According to Capelán, an FTA with China will signify a lot more than compensating for the “loss” of commercial relations with Taiwan, which ended after Nicaragua’s recognition of the One China policy at the close of 2021. The upcoming Nicaragua-China Free Trade Agreement will also provide investments in infrastructure, funding mechanisms, and knowledge transfer.
“It will represent the start of a new era of progress for this country in a multipolar world and in alliance with the present largest economic power in the world,” Capelán emphasized. “This is in contrast with the policy adopted by Europe and the US, that has always forced our countries to buy industrial goods from them at high prices and give up our resources at low costs.”
Other sectors of cooperation
Capelán also mentioned other areas of exchange between Nicaragua and China—among them, the signing of a convention of cooperation amounting to $60 million for the financing and execution of a program of public housing construction, which has already started, and agreements between the Nicaraguan Corporation of Aqueducts and Drainage and Chinese companies for drinking water supply and sanitation projects.
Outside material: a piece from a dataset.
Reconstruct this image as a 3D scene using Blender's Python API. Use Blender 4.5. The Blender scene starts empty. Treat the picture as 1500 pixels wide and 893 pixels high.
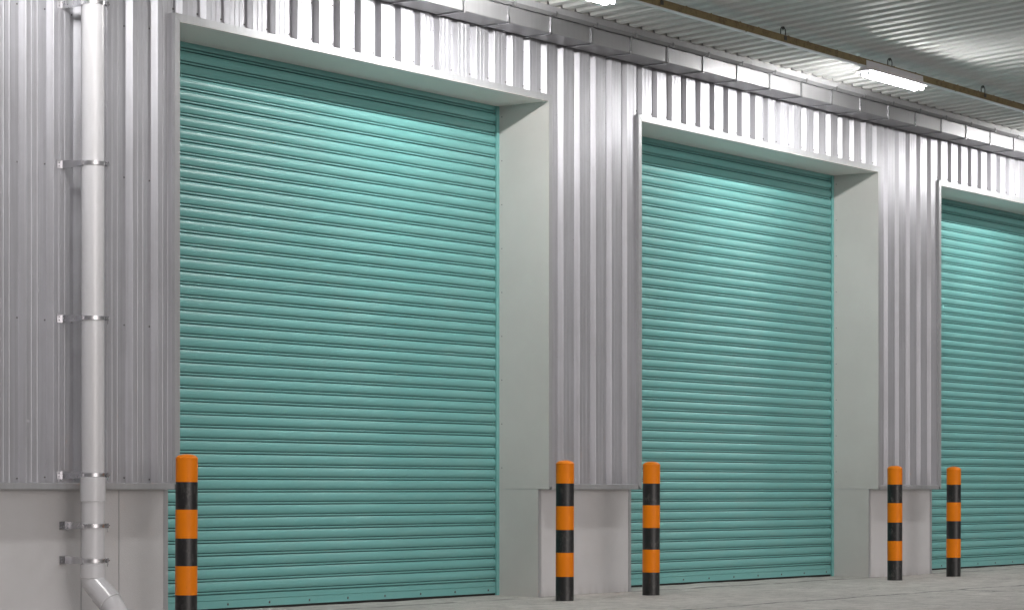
import bpy, bmesh, math, random
from mathutils import Vector, noise
random.seed(7)
S = bpy.context.scene
COL = S.collection
R = math.radians

# ---------------------------------------------------------------- camera, world, exposure
cd = bpy.data.cameras.new('camera'); cam = bpy.data.objects.new('camera', cd); COL.objects.link(cam)
cam.location = (0, 0, 1.0)
TH = R(35.63)
cam.rotation_euler = (R(90), 0, TH - R(90))
cd.sensor_width = 36; cd.lens = 36*3760/1500
cd.shift_y = (716-446.5)/1500
cd.clip_start = .1; cd.clip_end = 5000
S.camera = cam

w = bpy.data.worlds.new('World'); S.world = w; w.use_nodes = True
nt = w.node_tree; nt.nodes.clear()
wo = nt.nodes.new('ShaderNodeOutputWorld'); bg = nt.nodes.new('ShaderNodeBackground')
sk = nt.nodes.new('ShaderNodeTexSky'); sk.sky_type = 'NISHITA'; sk.sun_disc = False
sk.sun_elevation = R(9.0); sk.sun_rotation = R(200); sk.air_density = 1; sk.dust_density = 2.0
hs = nt.nodes.new('ShaderNodeHueSaturation'); hs.inputs['Saturation'].default_value = .15
nt.links.new(sk.outputs[0], hs.inputs['Color']); tn = nt.nodes.new('ShaderNodeMix'); tn.data_type = 'RGBA'; tn.blend_type = 'MULTIPLY'; tn.inputs[0].default_value = 1
tn.inputs[7].default_value = (1.0, .975, 1.0, 1); nt.links.new(hs.outputs[0], tn.inputs[6]); nt.links.new(tn.outputs[2], bg.inputs['Color'])
bg.inputs['Strength'].default_value = 0.044
nt.links.new(bg.outputs[0], wo.inputs[0])
TUBE_STRENGTH = 134.0
S.view_settings.view_transform = 'Standard'; S.view_settings.look = 'None'
S.view_settings.gamma = 1; S.view_settings.use_curve_mapping = False
S.view_settings.exposure = 1.02

# ---------------------------------------------------------------- helpers
def tag(o, label=None, cat=None, group=None, kind=None):
    if label: o['label'] = label
    if cat: o['category'] = cat
    if group: o['group'] = group
    if kind: o['kind'] = kind
    return o

def empty(name, loc):
    o = bpy.data.objects.new(name, None); COL.objects.link(o); o.location = loc
    o.empty_display_size = .1
    return o

class MB:
    def __init__(s): s.v = []; s.f = []; s.sm = []; s.mi = []
    def add(s, vs, fs, smooth=False, mi=0):
        b = len(s.v); s.v += [tuple(p) for p in vs]
        for f in fs:
            s.f.append([b+i for i in f]); s.sm.append(smooth); s.mi.append(mi)
        return s
    def box(s, x0, x1, y0, y1, z0, z1, mi=0):
        vs = [(x, y, z) for z in (z0, z1) for y in (y0, y1) for x in (x0, x1)]
        return s.add(vs, [(0,2,3,1),(4,5,7,6),(0,1,5,4),(2,6,7,3),(0,4,6,2),(1,3,7,5)], False, mi)
    def prism(s, pts, axis, a, b, smooth=False, mi=0):
        """closed 2-D outline extruded along axis ('x': pts are (y,z); 'y': (x,z); 'z': (x,y))"""
        def P(p, t):
            return {'x': (t, p[0], p[1]), 'y': (p[0], t, p[1]), 'z': (p[0], p[1], t)}[axis]
        n = len(pts)
        vs = [P(p, a) for p in pts] + [P(p, b) for p in pts]
        s.add(vs, [(i, (i+1) % n, n+(i+1) % n, n+i) for i in range(n)], smooth, mi)
        s.add([vs[i] for i in range(n)], [tuple(range(n))[::-1]], False, mi)
        s.add([vs[n+i] for i in range(n)], [tuple(range(n))], False, mi)
        return s
    def tube(s, path, r, n=16, caps=True, mi=0, smooth=True):
        """tube along a list of points; r a number or list"""
        pts = [Vector(p) for p in path]; m = len(pts)
        rs = r if isinstance(r, (list, tuple)) else [r]*m
        t0 = (pts[1]-pts[0]).normalized()
        ref = Vector((0,0,1)) if abs(t0.z) < .9 else Vector((1,0,0))
        a = t0.cross(ref).normalized(); vs = []
        for i in range(m):
            if i == 0: t = t0
            elif i == m-1: t = (pts[i]-pts[i-1]).normalized()
            else:
                t = (pts[i+1]-pts[i]).normalized()+(pts[i]-pts[i-1]).normalized()
                t = t.normalized() if t.length > 1e-6 else t0
            a = (a - t*a.dot(t)).normalized(); b = t.cross(a)
            for k in range(n):
                q = 2*math.pi*k/n
                vs.append(pts[i] + (a*math.cos(q)+b*math.sin(q))*rs[i])
        fs = [(i*n+k, i*n+(k+1) % n, (i+1)*n+(k+1) % n, (i+1)*n+k) for i in range(m-1) for k in range(n)]
        s.add(vs, fs, smooth, mi)
        if caps:
            s.add([vs[k] for k in range(n)], [tuple(range(n))[::-1]], False, mi)
            s.add([vs[(m-1)*n+k] for k in range(n)], [tuple(range(n))], False, mi)
        return s
    def lathe(s, prof, c=(0,0), n=40, smooth=True, mi=0):
        """prof: (r,z) from bottom to top around vertical axis at c; ends closed when r=0 not given"""
        m = len(prof)
        vs = [(c[0]+r*math.cos(2*math.pi*k/n), c[1]+r*math.sin(2*math.pi*k/n), z) for r, z in prof for k in range(n)]
        s.add(vs, [(i*n+k, i*n+(k+1) % n, (i+1)*n+(k+1) % n, (i+1)*n+k) for i in range(m-1) for k in range(n)], smooth, mi)
        return s
    def screw(s, x, y, z, r=.007, h=.006, mi=0, d=(0,-1,0)):
        d = Vector(d); p = Vector((x, y, z))
        s.tube([p, p+d*h*.35], r*1.5, 10, True, mi, False)
        s.tube([p+d*h*.35, p+d*h], r, 6, True, mi, False)
    def build(s, name, mats, parent=None, bevel=0, auto=False):
        me = bpy.data.meshes.new(name)
        off = Vector(parent.matrix_world.translation) if False else Vector((0,0,0))
        if parent is not None:
            p = parent
            while p is not None: off += Vector(p.location); p = p.parent
        me.from_pydata([(x-off.x, y-off.y, z-off.z) for x, y, z in s.v], [], s.f)
        if not isinstance(mats, (list, tuple)): mats = [mats]
        for m in mats: me.materials.append(m)
        me.polygons.foreach_set('use_smooth', s.sm); me.polygons.foreach_set('material_index', s.mi)
        me.update()
        bm = bmesh.new(); bm.from_mesh(me); bmesh.ops.recalc_face_normals(bm, faces=bm.faces)
        for e in bm.edges:
            if len(e.link_faces) == 2 and e.calc_face_angle(0) > R(32): e.smooth = False
        bm.to_mesh(me); bm.free()
        o = bpy.data.objects.new(name, me); COL.objects.link(o)
        if parent is not None: o.parent = parent
        if bevel:
            b = o.modifiers.new('bevel', 'BEVEL'); b.width = bevel; b.segments = 2; b.limit_method = 'ANGLE'; b.angle_limit = R(40)
            b.use_clamp_overlap = True
        return o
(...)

The Nicaraguan Ministry of Energy and Mines signed agreements with the China Communications Construction Company to begin renewable energy projects in Mojolka and El Hato, in the department of Matagalpa, with an investment of $251 million.
“Similarly, the Transport and Infrastructure Ministry is discussing support for the Puerto de Aguas Profundas [deep water port] in the South Caribbean region and the land corridor between Corinto and South Caribbean, which will be the materialization of a dry interoceanic canal between the Caribbean and the Pacific,” Capelán explained.
In June of 2021, Beijing officially designated as its new ambassador in Managua Chen Xi, who was formerly the Chinese ambassador to Cuba, where he received the Medal of Friendship for his role in strengthening the ties of cooperation and brotherhood between Cuba and China.